| This is just what OP is experiencing with extra steps. Here's why: 1. Find merit based, good, but (unfortunately) majority candidate.
2. Position is held open, the meritorious engineer is waiting for an offer.
3. A few minority position trickle in that are nearly as good but not quite.
4. DEI argues you should choose the minority and uses an excuse like "they're trainable" to justify racist hiring practices. In both these systems you really only wanted to use racist recruiting practices to hire non-white non-males. But to get around the legal concern step (4) gives you plausible deniability. It is no surprise that your average person thinks these hiring practices are racist and they lead to tokenization of the very group you're trying to protect. Consequently all the "hidden bias" DEI bleets on about is brought on by them. Things like "they were only hired/promoted because they fit in X category" where X is something innate and uncontrollable.

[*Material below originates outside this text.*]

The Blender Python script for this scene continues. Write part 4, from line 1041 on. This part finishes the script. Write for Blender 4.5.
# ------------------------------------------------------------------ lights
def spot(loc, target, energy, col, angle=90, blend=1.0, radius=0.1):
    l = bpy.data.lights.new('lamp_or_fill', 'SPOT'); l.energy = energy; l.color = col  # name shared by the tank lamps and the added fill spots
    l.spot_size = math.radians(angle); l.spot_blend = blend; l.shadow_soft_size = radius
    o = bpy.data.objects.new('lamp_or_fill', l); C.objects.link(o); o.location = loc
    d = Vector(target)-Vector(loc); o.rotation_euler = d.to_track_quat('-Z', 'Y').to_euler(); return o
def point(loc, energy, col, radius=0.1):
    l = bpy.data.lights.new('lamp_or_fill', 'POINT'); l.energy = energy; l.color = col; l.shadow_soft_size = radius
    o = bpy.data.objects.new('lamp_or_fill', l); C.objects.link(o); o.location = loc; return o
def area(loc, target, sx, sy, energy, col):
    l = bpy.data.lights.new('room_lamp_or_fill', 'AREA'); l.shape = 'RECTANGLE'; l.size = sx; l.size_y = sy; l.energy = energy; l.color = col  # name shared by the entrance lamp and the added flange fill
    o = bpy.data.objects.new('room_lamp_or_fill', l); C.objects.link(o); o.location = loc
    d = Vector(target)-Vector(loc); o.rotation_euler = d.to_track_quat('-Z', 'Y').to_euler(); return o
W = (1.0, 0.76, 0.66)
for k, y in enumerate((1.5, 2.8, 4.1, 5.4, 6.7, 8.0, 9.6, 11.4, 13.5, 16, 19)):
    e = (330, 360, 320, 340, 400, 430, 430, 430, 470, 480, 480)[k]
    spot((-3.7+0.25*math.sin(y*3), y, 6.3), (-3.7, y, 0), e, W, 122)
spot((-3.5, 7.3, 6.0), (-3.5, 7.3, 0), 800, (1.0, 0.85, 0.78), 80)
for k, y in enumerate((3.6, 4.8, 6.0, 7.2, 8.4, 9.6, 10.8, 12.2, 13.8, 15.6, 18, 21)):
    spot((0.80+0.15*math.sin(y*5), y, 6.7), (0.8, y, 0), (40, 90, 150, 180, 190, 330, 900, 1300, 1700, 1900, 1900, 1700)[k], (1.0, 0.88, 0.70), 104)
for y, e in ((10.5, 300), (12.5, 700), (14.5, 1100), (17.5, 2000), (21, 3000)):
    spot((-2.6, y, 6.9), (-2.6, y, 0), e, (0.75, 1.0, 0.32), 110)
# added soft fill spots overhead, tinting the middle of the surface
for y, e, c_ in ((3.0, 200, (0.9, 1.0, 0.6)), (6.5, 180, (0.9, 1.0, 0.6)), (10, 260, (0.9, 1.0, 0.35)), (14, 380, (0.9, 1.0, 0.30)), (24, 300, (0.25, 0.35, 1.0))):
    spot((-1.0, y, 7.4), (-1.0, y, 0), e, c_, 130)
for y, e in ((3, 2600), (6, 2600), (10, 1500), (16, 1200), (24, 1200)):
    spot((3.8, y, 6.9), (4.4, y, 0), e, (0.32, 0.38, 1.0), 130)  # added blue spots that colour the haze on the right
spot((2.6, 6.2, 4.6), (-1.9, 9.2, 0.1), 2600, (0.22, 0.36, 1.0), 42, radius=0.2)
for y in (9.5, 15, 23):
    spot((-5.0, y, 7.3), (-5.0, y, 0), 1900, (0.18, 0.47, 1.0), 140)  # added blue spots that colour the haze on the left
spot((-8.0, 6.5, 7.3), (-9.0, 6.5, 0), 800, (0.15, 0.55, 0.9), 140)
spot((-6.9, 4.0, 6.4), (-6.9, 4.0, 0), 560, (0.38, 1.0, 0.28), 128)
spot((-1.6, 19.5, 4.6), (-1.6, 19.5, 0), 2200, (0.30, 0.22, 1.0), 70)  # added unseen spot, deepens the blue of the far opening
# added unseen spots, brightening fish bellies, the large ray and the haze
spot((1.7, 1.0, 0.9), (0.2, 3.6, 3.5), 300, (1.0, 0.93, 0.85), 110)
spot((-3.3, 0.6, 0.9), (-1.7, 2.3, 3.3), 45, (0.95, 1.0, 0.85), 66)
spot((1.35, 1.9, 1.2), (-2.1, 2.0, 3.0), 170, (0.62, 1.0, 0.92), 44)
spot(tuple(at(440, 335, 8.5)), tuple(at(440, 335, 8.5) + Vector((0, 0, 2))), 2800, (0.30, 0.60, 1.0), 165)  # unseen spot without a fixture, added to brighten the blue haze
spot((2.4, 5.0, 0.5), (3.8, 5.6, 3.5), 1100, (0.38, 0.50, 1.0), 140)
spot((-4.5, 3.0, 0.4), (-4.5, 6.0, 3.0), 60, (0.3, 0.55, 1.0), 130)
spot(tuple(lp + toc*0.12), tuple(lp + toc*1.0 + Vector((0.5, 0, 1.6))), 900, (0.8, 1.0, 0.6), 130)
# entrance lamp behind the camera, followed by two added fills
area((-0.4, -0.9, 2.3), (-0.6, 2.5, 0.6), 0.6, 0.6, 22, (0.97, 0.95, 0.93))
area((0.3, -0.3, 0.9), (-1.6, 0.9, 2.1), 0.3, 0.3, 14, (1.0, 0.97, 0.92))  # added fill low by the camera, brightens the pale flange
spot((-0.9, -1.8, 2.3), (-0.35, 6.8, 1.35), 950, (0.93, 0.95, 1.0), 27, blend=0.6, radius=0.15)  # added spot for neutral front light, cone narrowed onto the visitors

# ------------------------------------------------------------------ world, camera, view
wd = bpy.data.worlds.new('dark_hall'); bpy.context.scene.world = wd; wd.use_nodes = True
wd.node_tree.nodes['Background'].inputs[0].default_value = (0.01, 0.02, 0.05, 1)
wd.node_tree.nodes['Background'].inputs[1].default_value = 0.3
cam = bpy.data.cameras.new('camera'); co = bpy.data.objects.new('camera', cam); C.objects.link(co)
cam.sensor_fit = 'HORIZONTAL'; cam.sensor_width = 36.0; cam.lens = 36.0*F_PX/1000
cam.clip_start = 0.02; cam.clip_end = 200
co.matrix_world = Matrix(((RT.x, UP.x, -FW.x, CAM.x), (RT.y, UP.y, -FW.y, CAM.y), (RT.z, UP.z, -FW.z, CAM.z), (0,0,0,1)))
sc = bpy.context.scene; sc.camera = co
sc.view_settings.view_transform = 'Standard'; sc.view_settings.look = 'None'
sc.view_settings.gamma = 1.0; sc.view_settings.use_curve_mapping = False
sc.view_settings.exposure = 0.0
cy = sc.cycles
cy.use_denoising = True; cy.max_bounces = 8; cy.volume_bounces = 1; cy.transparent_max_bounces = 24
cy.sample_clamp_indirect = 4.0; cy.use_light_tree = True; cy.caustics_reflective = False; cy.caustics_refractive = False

It is not "racist" to look at a minority coworker differently if you know for the fact they weren't hired on merit. No different than the CEO's son getting a promotion to VP. Both people are undeserving. I am in the "majority" and have been passed up on promotions and probably not hired in several jobs because of things like this. Thanks to step (4) it is difficult to sue, but it would bring me great pleasure to take a company to court because of this. DEI should be renamed DIE to reflect it's true nature at a company. The extremist, racist, wing of HR. |
"According to the sociological perspective, members of privileged groups can experience prejudice, but their experience will be different than the experience of someone who experiences systemic racism."
One could argue that being in the majority you would have an easier time getting a lateral promotion than someone as a minority.